Aim of the exercise ▸ Restate each line word for word. Leave out every picture.

Dataset excerpt ▸
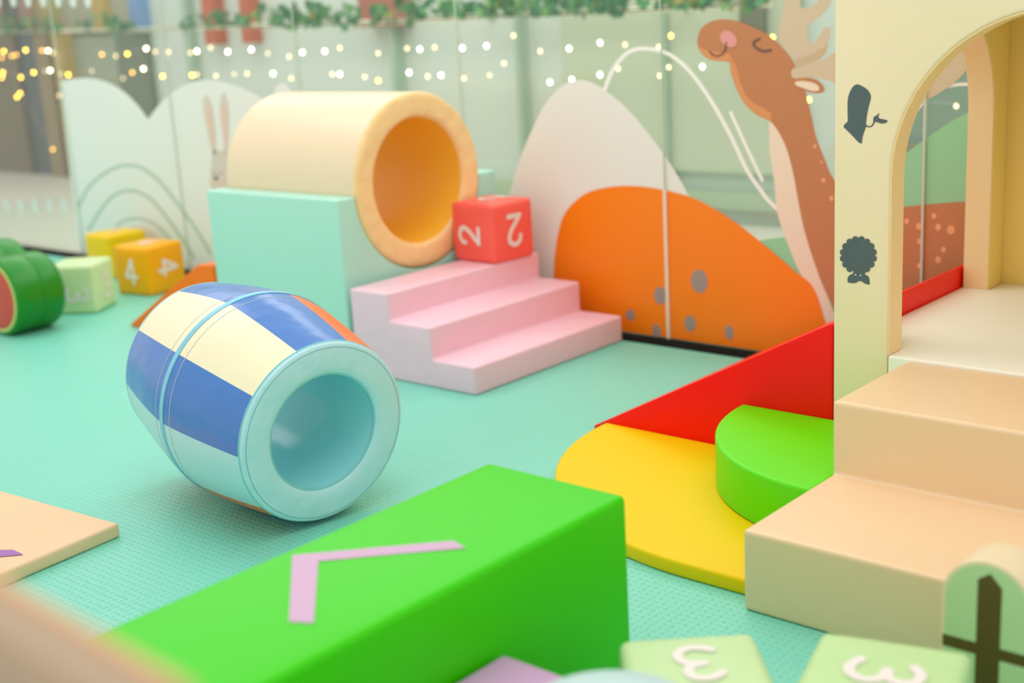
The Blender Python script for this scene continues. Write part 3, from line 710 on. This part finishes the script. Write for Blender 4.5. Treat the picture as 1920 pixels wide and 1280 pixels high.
# slide, quarter step, landing mat
rd = vinyl('red', (252, 16, 0), 0.33, 0.06, 4.0, 0.25)
sl = prism([(-2.60, 0.0), (-2.60, 0.020), (-1.732, 0.472), (-1.724, 0.472), (-1.724, 0.0)], 'Y', 3.312, 4.335, 0.007, 3, 25)
tag(obj('foam_slide', sl, rd), 'red foam slide descending from the side arch of the playhouse', 'slide')
ym = vinyl('yellow', (238, 202, 0), 0.42, 0.06, 5.0, 0.18)
n = 40
ymp = [(-1.503, 3.309), (-2.545, 3.309)] + [(-1.70-0.845*math.cos(PI/2*k/n), 3.309-0.80*math.sin(PI/2*k/n)) for k in range(1, n+1)] + [(-1.503, 2.509)]
tag(obj('landing_mat', prism(ymp, 'Z', 0, 0.042, 0.010, 3, 40), ym), 'yellow quarter-round landing mat at the foot of the red slide', 'mat')
gq = vinyl('lime', (98, 222, 0), 0.36, 0.05, 4.0, 0.3)
qp = [(-1.503, 3.309), (-2.020, 3.309)] + [(-1.503-0.517*math.cos(PI/2*k/n), 3.309-0.530*math.sin(PI/2*k/n)) for k in range(1, n+1)]
tag(obj('corner_step', prism(qp, 'Z', 0.0425, 0.190, 0.010, 3, 40), gq), 'lime green quarter-round foam step between slide and peach stairs', 'foam step')

# ------------------------------------------------------------------ peach mat, melons, fence, foreground
yw = math.radians(5.5); W, D = 1.1, 0.8
c = Vector((-3.181, 1.858)); x, y = c.x-(math.cos(yw)*W/2-math.sin(yw)*D/2), c.y-(math.sin(yw)*W/2+math.cos(yw)*D/2)
t = thing('floor_mat', 'flat peach foam mat lying on the mint floor at left', 'mat', (x, y, 0), yw)
obj('body', soft_box(W, D, 0.042, 0.008, 0.002), vinyl('peach_mat', (240, 200, 158), 0.44), t, world=False, angle=70)
bm = bmesh.new()
ap = [onz(u, v, 0.0447) for u, v in ((-60, 1032), (24, 1030), (44, 1039), (-10, 1044), (-30, 1110), (-70, 1110))]
bm.faces.new([bm.verts.new(p) for p in ap])
obj('arrow', bm, mat('print_violet', (160, 104, 176), 0.5), t, smooth=False)

def melon(x, y, yaw, label, L=0.27, R=0.187):
    t = thing('watermelon_roll', label, 'soft toy', (x, y, 0), yaw, 'watermelon foam rolls')
    o = Vector((0, 0, R)); ax = Vector((0, 1, 0))
    b = 0.035
    def half(s0, s1, b0, b1):
        pr = []
        for k in range(7):
            q = PI/2*k/6; pr.append((s0+b0*(1-math.sin(q)), R-b0*(1-math.cos(q))) if False else (s0+b0*(1-math.cos(q)), R-b0+b0*math.sin(q)))
        for k in range(7):
            q = PI/2*k/6; pr.append((s1-b1*(1-math.sin(PI/2-q)) if False else s1-b1+b1*math.sin(q), R-b1+b1*math.cos(q)))
        return pr
    pr = half(0.0, L*0.52, 0.016, 0.004) + half(L*0.52, L, 0.004, 0.045) + [(L, 0.0)]
    obj('rind', lathe(pr, 64, ax, o), vinyl('melon_green', (10, 132, 20), 0.34, 0.10, 9.0), t, world=False)
    obj('pale_rim', lathe([(-0.001, R-0.016), (-0.005, R-0.022), (-0.003, R-0.034)], 64, ax, o), vinyl('melon_rim', (186, 208, 110), 0.45, 0.05), t, world=False)
    obj('flesh', lathe([(-0.003, R-0.034), (-0.008, R-0.06), (-0.008, 0.0)], 64, ax, o), vinyl('melon_red', (214, 74, 58), 0.5, 0.10, 9.0), t, world=False)
melon(-5.925, 2.985, math.radians(2), 'green foam watermelon roll with red face beside the pale green cube')
melon(-6.46, 3.13, math.radians(2), 'green foam watermelon roll behind the nearer one at the far left')

FYC = 2.20
fm = vinyl('fence_green', (182, 214, 156), 0.42, 0.08, 6.0)
fr, fcx, fsp = 0.085, -0.834, 0.290
out = [(fcx-fr, 0.0)]
for j in range(3):
    c_ = fcx+j*2*fr
    out += [(c_-fr*math.cos(PI*k/20), fsp+fr*math.sin(PI*k/20)) for k in range(21)][(0 if j == 0 else 1):]
out += [(fcx+5*fr, 0.0)]
t = thing('fence_panel', 'pale green round-topped foam fence with brown pickets at right front', 'fence', (fcx+2*fr, FYC+0.05, 0))
obj('panel', prism(out, 'Y', FYC, FYC+0.10, 0.009, 3, 40), vinyl('fence_cream', (236, 216, 178), 0.42, 0.08, 6.0), t)
inn = [(fcx-fr+0.007, 0.004)]
for j in range(3):
    c_ = fcx+j*2*fr; rr = fr-0.007
    inn += [(c_-rr*math.cos(PI*k/20), fsp+rr*math.sin(PI*k/20)) for k in range(21)]
inn += [(fcx+5*fr-0.007, 0.004)]
obj('green_face', prism(inn, 'Y', FYC-0.0009, FYC+0.0006), fm, t, smooth=False)
bk = mat('print_bark', (84, 70, 12), 0.5)
for j in range(3):
    c_ = fcx+j*2*fr+0.005
    bm = bmesh.new(); hw = 0.0225
    bm.faces.new([bm.verts.new((p[0], FYC-0.0014, p[1])) for p in [(c_-hw, 0.004), (c_+hw, 0.004), (c_+hw, 0.330), (c_, 0.354), (c_-hw, 0.338)]])
    obj('picket_print', bm, bk, t, smooth=False)
for z in (0.198, 0.075):
    bm = bmesh.new()
    bm.faces.new([bm.verts.new((p[0], FYC-0.0010, p[1])) for p in [(fcx-fr+0.004, z-0.011), (fcx+5*fr-0.004, z-0.011), (fcx+5*fr-0.004, z+0.013), (fcx-fr+0.004, z+0.013)]])
    obj('rail_print', bm, bk, t, smooth=False)

stp = thing('foam_stool', 'pale blue round foam stool top at the bottom edge', 'stool', (-1.062, 1.362, 0))
obj('seat', lathe([(0.30, 0.0), (0.30, 0.120), (0.306, 0.130), (0.375, 0.136), (0.392, 0.130), (0.400, 0.115), (0.403, 0.06), (0.403, 0.0)], 64, Vector((0, 0, 1)), Vector((-1.062, 1.362, 0))), vinyl('pale_blue', (186, 216, 214), 0.4), stp)
obj('base', lathe([(0.0, 0.0), (0.0, 0.118), (0.012, 0.128), (0.285, 0.128), (0.30, 0.120)], 64, Vector((0, 0, 1)), Vector((-1.062, 1.362, 0))), vinyl('pale_blue_base', (170, 204, 206), 0.4), stp)

A, B = onz(-120, 1022, 1.03), onz(350, 1290, 1.03)
d = (B-A).normalized(); nrm = Vector((d.y, -d.x, 0))
if nrm.dot(Vector((0, -1, 0))) < 0: nrm = -nrm
fg = [(A.x, A.y), (B.x, B.y), ((B+nrm*0.045).x, (B+nrm*0.045).y), ((A+nrm*0.045).x, (A+nrm*0.045).y)]
pt = thing('padded_partition', 'blurred beige padded partition close to the camera at lower left', 'partition', ((A.x+B.x)/2, (A.y+B.y)/2-0.05, 0))
obj('padding', prism(fg, 'Z', 0, 1.03, 0.015, 4), mat('beige_padding', (176, 152, 124), 0.6, 0.1, 8.0), pt)
obj('piping', tube([A.lerp(B, k/8)+Vector((0, 0, -0.004)) for k in range(9)], 0.006), mat('orange_piping', (230, 180, 132), 0.5), pt)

Task result ▸
The Blender Python script for this scene continues. Write part 3, from line 710 on. This part finishes the script. Write for Blender 4.5. Treat the picture as 1920 pixels wide and 1280 pixels high.
# slide, quarter step, landing mat
rd = vinyl('red', (252, 16, 0), 0.33, 0.06, 4.0, 0.25)
sl = prism([(-2.60, 0.0), (-2.60, 0.020), (-1.732, 0.472), (-1.724, 0.472), (-1.724, 0.0)], 'Y', 3.312, 4.335, 0.007, 3, 25)
tag(obj('foam_slide', sl, rd), 'red foam slide descending from the side arch of the playhouse', 'slide')
ym = vinyl('yellow', (238, 202, 0), 0.42, 0.06, 5.0, 0.18)
n = 40
ymp = [(-1.503, 3.309), (-2.545, 3.309)] + [(-1.70-0.845*math.cos(PI/2*k/n), 3.309-0.80*math.sin(PI/2*k/n)) for k in range(1, n+1)] + [(-1.503, 2.509)]
tag(obj('landing_mat', prism(ymp, 'Z', 0, 0.042, 0.010, 3, 40), ym), 'yellow quarter-round landing mat at the foot of the red slide', 'mat')
gq = vinyl('lime', (98, 222, 0), 0.36, 0.05, 4.0, 0.3)
qp = [(-1.503, 3.309), (-2.020, 3.309)] + [(-1.503-0.517*math.cos(PI/2*k/n), 3.309-0.530*math.sin(PI/2*k/n)) for k in range(1, n+1)]
tag(obj('corner_step', prism(qp, 'Z', 0.0425, 0.190, 0.010, 3, 40), gq), 'lime green quarter-round foam step between slide and peach stairs', 'foam step')

# ------------------------------------------------------------------ peach mat, melons, fence, foreground
yw = math.radians(5.5); W, D = 1.1, 0.8
c = Vector((-3.181, 1.858)); x, y = c.x-(math.cos(yw)*W/2-math.sin(yw)*D/2), c.y-(math.sin(yw)*W/2+math.cos(yw)*D/2)
t = thing('floor_mat', 'flat peach foam mat lying on the mint floor at left', 'mat', (x, y, 0), yw)
obj('body', soft_box(W, D, 0.042, 0.008, 0.002), vinyl('peach_mat', (240, 200, 158), 0.44), t, world=False, angle=70)
bm = bmesh.new()
ap = [onz(u, v, 0.0447) for u, v in ((-60, 1032), (24, 1030), (44, 1039), (-10, 1044), (-30, 1110), (-70, 1110))]
bm.faces.new([bm.verts.new(p) for p in ap])
obj('arrow', bm, mat('print_violet', (160, 104, 176), 0.5), t, smooth=False)

def melon(x, y, yaw, label, L=0.27, R=0.187):
    t = thing('watermelon_roll', label, 'soft toy', (x, y, 0), yaw, 'watermelon foam rolls')
    o = Vector((0, 0, R)); ax = Vector((0, 1, 0))
    b = 0.035
    def half(s0, s1, b0, b1):
        pr = []
        for k in range(7):
            q = PI/2*k/6; pr.append((s0+b0*(1-math.sin(q)), R-b0*(1-math.cos(q))) if False else (s0+b0*(1-math.cos(q)), R-b0+b0*math.sin(q)))
        for k in range(7):
            q = PI/2*k/6; pr.append((s1-b1*(1-math.sin(PI/2-q)) if False else s1-b1+b1*math.sin(q), R-b1+b1*math.cos(q)))
        return pr
    pr = half(0.0, L*0.52, 0.016, 0.004) + half(L*0.52, L, 0.004, 0.045) + [(L, 0.0)]
    obj('rind', lathe(pr, 64, ax, o), vinyl('melon_green', (10, 132, 20), 0.34, 0.10, 9.0), t, world=False)
    obj('pale_rim', lathe([(-0.001, R-0.016), (-0.005, R-0.022), (-0.003, R-0.034)], 64, ax, o), vinyl('melon_rim', (186, 208, 110), 0.45, 0.05), t, world=False)
    obj('flesh', lathe([(-0.003, R-0.034), (-0.008, R-0.06), (-0.008, 0.0)], 64, ax, o), vinyl('melon_red', (214, 74, 58), 0.5, 0.10, 9.0), t, world=False)
melon(-5.925, 2.985, math.radians(2), 'green foam watermelon roll with red face beside the pale green cube')
melon(-6.46, 3.13, math.radians(2), 'green foam watermelon roll behind the nearer one at the far left')

FYC = 2.20
fm = vinyl('fence_green', (182, 214, 156), 0.42, 0.08, 6.0)
fr, fcx, fsp = 0.085, -0.834, 0.290
out = [(fcx-fr, 0.0)]
for j in range(3):
    c_ = fcx+j*2*fr
    out += [(c_-fr*math.cos(PI*k/20), fsp+fr*math.sin(PI*k/20)) for k in range(21)][(0 if j == 0 else 1):]
out += [(fcx+5*fr, 0.0)]
t = thing('fence_panel', 'pale green round-topped foam fence with brown pickets at right front', 'fence', (fcx+2*fr, FYC+0.05, 0))
obj('panel', prism(out, 'Y', FYC, FYC+0.10, 0.009, 3, 40), vinyl('fence_cream', (236, 216, 178), 0.42, 0.08, 6.0), t)
inn = [(fcx-fr+0.007, 0.004)]
for j in range(3):
    c_ = fcx+j*2*fr; rr = fr-0.007
    inn += [(c_-rr*math.cos(PI*k/20), fsp+rr*math.sin(PI*k/20)) for k in range(21)]
inn += [(fcx+5*fr-0.007, 0.004)]
obj('green_face', prism(inn, 'Y', FYC-0.0009, FYC+0.0006), fm, t, smooth=False)
bk = mat('print_bark', (84, 70, 12), 0.5)
for j in range(3):
    c_ = fcx+j*2*fr+0.005
    bm = bmesh.new(); hw = 0.0225
    bm.faces.new([bm.verts.new((p[0], FYC-0.0014, p[1])) for p in [(c_-hw, 0.004), (c_+hw, 0.004), (c_+hw, 0.330), (c_, 0.354), (c_-hw, 0.338)]])
    obj('picket_print', bm, bk, t, smooth=False)
for z in (0.198, 0.075):
    bm = bmesh.new()
    bm.faces.new([bm.verts.new((p[0], FYC-0.0010, p[1])) for p in [(fcx-fr+0.004, z-0.011), (fcx+5*fr-0.004, z-0.011), (fcx+5*fr-0.004, z+0.013), (fcx-fr+0.004, z+0.013)]])
    obj('rail_print', bm, bk, t, smooth=False)

stp = thing('foam_stool', 'pale blue round foam stool top at the bottom edge', 'stool', (-1.062, 1.362, 0))
obj('seat', lathe([(0.30, 0.0), (0.30, 0.120), (0.306, 0.130), (0.375, 0.136), (0.392, 0.130), (0.400, 0.115), (0.403, 0.06), (0.403, 0.0)], 64, Vector((0, 0, 1)), Vector((-1.062, 1.362, 0))), vinyl('pale_blue', (186, 216, 214), 0.4), stp)
obj('base', lathe([(0.0, 0.0), (0.0, 0.118), (0.012, 0.128), (0.285, 0.128), (0.30, 0.120)], 64, Vector((0, 0, 1)), Vector((-1.062, 1.362, 0))), vinyl('pale_blue_base', (170, 204, 206), 0.4), stp)

A, B = onz(-120, 1022, 1.03), onz(350, 1290, 1.03)
d = (B-A).normalized(); nrm = Vector((d.y, -d.x, 0))
if nrm.dot(Vector((0, -1, 0))) < 0: nrm = -nrm
fg = [(A.x, A.y), (B.x, B.y), ((B+nrm*0.045).x, (B+nrm*0.045).y), ((A+nrm*0.045).x, (A+nrm*0.045).y)]
pt = thing('padded_partition', 'blurred beige padded partition close to the camera at lower left', 'partition', ((A.x+B.x)/2, (A.y+B.y)/2-0.05, 0))
obj('padding', prism(fg, 'Z', 0, 1.03, 0.015, 4), mat('beige_padding', (176, 152, 124), 0.6, 0.1, 8.0), pt)
obj('piping', tube([A.lerp(B, k/8)+Vector((0, 0, -0.004)) for k in range(9)], 0.006), mat('orange_piping', (230, 180, 132), 0.5), pt)